Im Unterschied zu Conte kann Löw dabei weniger gewinnen. Sein Kader ist mit überdurchschnittlich guten Spielern gesegnet, die größtenteils bei europäischen Spitzenklubs unter Vertrag stehen. Beim italienischen Team dagegen fällt eher die exzellente Durchschnittlichkeit der Spieler auf. Die Juventus-Fraktion in der Defensive stellt das Besondere dar. Conte ist zurzeit derjenige, der aus Stroh Gold spinnt, Löw indes soll das Team wieder einmal seiner Bestimmung zuführen: Europameister zu werden.

Beim italienischen Team fällt die exzellente Durchschnittlichkeit der Spieler auf

Ein Anspruch, an dem Joachim Löw bei der EM 2012 grandios gescheitert ist.

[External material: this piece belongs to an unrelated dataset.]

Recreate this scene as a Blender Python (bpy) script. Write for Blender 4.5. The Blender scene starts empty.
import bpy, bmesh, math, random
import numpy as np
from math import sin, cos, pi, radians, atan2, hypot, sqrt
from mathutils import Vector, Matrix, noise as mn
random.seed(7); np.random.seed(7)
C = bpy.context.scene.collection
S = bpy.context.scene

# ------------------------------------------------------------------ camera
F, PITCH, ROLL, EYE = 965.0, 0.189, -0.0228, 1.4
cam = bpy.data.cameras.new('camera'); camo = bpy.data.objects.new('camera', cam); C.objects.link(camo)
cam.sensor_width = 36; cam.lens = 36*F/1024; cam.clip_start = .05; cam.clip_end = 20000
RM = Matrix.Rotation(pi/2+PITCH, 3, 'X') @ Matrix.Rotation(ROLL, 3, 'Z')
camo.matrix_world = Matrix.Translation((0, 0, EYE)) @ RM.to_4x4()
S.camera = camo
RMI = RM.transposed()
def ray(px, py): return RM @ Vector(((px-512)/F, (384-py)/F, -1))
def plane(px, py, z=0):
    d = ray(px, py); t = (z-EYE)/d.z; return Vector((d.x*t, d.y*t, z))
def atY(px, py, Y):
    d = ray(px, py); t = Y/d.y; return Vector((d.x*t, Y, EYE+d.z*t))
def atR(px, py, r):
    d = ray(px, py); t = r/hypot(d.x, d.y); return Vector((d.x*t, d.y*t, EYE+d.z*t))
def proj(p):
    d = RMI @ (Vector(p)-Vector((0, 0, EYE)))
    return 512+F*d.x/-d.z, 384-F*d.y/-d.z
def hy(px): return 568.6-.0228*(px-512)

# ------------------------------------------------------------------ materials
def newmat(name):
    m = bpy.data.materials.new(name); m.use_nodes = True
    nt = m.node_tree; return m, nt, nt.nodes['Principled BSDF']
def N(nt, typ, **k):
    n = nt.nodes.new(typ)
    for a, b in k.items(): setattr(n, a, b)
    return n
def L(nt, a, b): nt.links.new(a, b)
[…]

Daran wird er in diesen Tagen allein deshalb permanent erinnert, weil der Gegner damals im Halbfinale auch Italien hieß. In der ersten Erregung glaubten damals einige, die DFB-Elf habe verloren, weil sie die Nationalhymne nicht so enthusiastisch gesungen habe wie die italienischen Kollegen. Doch dann konzentrierte sich die Kritik auf Löw und seine taktische Aufstellung, die zu sehr auf den Gegner und deren Ausnahmespieler Andrea Pirlo ausgerichtet gewesen sei, statt sich auf die eigenen Stärken zu besinnen.

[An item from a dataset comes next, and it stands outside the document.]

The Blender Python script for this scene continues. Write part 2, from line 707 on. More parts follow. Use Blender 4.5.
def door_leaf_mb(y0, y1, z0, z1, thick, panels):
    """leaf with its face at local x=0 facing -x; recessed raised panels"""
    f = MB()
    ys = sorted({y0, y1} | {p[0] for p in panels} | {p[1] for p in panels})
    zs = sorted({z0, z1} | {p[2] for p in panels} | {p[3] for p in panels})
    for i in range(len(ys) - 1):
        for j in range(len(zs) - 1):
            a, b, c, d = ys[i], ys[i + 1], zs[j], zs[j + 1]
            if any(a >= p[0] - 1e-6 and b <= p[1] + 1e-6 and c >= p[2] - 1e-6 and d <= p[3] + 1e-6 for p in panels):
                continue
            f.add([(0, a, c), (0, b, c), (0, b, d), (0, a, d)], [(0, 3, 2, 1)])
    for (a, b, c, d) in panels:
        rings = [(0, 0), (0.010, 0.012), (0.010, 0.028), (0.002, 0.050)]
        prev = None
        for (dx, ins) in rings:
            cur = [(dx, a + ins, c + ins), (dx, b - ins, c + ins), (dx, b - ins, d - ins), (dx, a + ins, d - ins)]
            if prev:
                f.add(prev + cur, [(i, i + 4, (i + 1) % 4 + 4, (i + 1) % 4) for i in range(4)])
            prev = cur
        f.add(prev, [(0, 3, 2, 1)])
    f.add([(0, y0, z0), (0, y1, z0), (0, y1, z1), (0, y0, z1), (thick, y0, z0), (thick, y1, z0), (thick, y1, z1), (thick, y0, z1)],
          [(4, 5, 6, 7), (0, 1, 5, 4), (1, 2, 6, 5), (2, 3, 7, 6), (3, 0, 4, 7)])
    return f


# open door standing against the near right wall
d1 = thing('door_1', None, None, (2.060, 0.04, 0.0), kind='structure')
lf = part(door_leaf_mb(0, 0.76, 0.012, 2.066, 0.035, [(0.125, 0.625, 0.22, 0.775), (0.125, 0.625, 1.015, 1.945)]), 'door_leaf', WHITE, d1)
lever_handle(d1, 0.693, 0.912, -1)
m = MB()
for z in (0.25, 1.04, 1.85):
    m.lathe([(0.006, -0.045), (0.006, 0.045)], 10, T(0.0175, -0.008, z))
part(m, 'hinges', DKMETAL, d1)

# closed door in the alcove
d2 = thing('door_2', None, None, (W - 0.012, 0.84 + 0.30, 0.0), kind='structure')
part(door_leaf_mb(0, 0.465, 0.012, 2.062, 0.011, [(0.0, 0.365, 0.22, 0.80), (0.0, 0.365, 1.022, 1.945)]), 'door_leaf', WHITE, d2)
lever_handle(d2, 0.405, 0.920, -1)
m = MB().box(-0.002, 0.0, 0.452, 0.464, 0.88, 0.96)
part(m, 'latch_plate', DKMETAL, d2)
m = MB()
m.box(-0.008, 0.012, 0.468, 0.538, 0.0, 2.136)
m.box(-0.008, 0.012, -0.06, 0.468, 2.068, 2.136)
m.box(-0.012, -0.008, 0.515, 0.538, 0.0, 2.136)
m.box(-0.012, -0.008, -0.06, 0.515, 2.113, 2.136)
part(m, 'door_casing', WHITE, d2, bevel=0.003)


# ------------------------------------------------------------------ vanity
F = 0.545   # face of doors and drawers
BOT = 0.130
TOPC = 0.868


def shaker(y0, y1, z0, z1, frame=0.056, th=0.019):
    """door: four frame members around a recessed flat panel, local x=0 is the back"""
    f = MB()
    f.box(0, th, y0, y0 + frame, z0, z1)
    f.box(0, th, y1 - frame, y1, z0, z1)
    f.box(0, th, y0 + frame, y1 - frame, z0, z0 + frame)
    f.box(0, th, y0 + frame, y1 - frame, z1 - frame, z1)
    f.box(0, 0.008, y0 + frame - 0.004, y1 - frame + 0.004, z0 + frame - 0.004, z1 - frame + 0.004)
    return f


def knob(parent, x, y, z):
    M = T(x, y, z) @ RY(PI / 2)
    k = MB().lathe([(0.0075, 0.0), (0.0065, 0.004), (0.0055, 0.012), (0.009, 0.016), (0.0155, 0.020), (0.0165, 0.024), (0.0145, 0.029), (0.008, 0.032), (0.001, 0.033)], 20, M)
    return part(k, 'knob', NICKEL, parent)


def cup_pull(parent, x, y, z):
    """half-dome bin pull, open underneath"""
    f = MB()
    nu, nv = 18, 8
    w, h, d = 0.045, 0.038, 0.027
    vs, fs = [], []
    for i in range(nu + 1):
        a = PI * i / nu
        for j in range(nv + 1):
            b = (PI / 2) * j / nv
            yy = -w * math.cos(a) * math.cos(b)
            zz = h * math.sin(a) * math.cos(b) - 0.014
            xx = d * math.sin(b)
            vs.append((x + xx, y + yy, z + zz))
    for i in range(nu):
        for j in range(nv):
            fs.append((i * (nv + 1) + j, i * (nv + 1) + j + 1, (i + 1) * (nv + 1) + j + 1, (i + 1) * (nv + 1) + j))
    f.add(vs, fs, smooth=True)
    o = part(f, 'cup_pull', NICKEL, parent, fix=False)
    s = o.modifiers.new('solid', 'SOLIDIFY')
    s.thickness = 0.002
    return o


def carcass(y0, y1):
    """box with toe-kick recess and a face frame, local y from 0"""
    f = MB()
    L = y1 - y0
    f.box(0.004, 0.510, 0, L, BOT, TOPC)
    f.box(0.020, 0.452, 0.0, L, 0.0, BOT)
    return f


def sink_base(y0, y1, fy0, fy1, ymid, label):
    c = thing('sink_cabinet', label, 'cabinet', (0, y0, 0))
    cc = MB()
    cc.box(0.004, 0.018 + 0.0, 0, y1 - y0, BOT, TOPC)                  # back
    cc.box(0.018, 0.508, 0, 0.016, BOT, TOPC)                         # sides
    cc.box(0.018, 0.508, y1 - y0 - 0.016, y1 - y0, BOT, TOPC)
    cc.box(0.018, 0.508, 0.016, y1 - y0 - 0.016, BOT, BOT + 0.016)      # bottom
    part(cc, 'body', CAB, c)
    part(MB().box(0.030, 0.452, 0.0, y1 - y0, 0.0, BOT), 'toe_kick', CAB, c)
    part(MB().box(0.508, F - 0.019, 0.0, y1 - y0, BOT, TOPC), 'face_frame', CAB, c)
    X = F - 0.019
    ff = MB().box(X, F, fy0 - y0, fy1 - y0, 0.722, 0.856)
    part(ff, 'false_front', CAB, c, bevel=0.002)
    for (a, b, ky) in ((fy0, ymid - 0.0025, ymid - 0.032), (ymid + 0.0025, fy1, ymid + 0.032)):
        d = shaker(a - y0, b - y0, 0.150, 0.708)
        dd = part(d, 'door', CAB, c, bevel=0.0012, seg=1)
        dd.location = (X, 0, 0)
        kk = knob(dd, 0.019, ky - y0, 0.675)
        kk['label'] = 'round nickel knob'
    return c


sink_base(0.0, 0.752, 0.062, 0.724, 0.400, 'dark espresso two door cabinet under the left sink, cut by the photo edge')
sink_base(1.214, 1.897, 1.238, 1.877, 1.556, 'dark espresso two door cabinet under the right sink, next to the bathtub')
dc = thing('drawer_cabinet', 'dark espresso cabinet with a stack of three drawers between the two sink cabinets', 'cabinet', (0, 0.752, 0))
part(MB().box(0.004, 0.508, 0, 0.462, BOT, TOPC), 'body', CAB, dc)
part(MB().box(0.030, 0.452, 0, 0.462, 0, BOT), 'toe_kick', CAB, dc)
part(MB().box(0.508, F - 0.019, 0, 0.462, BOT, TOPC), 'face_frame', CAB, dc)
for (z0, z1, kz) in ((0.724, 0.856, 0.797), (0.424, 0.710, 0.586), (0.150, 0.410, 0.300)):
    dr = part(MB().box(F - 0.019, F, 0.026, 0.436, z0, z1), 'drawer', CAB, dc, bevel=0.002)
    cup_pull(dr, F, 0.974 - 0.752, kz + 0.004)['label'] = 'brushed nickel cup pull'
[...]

Löws Fallhöhe ist extrem hoch

Recht lässig hat Löw in dieser Woche auf diese ollen Kamellen reagiert: „Man kann sich auch mal verzocken. Es war eine gute Lehre.“ Löws Erfolge verdanken sich gewiss auch seinem Pragmatismus. Er arbeitet ganz offen nach der Trial-and-Error-Methode. Nationalmannschaften eignen sich sowieso nicht als Projektionsfläche für detailversessene Konzepttrainer mit Perfektionsanspruch. Man muss sich wie Löw auf etwas gröberes Schnitzwerk verstehen.

Zu populistisch wirkt dagegen die nun vielfach verbreitete Lehre aus dem verpatzten EM-Finaleinzug 2012, man müsse sich nur auf die eigenen Stärken besinnen, dann funktioniere das Ganze schon. Die These hat ihren Reiz, zumal für ein Team, das gerade zwei überzeugende Auftritte gegen Nordirland und die Slowakei zeigte. Mario Gómez etwa empfahl, man müsse einfach mit der gleichen Begeisterung weiterspielen, um ins Halbfinale zu gelangen.

Aber Löw ist sich bewusst, dass die Angelegenheit deutlich komplizierter ist. „Wir machen uns Gedanken, wie die Italiener gegen uns spielen werden, wie sie uns schlagen wollen“, sagt er. Es geht bei diesem Spiel um Actio und Reactio, um das Wechselwirkungsprinzip. Italien ist mit seinen schlagkräftigen Ideen zu einer Herausforderung herangewachsen, auf die erst einmal Antworten gefunden werden müssen. Keine Mannschaft kann es sich leisten, weder nach links noch nach rechts zu schauen.

Es wird also äußerst spannend, wie und mit wem Löw spielen lässt. Die Fallhöhe ist bei allem Respekt vor den Italienern für den Bundestrainer hoch. Sollte er Veränderungen vornehmen, die sich negativ auswirken, wird er vielleicht sein Déjà-vu-Erlebnis haben. Möglich ist auch, dass Mario Götze am Ende als der strahlende Sieger im Mittelpunkt steht. Wie eingangs erwähnt, die Realität kann sehr originell sein.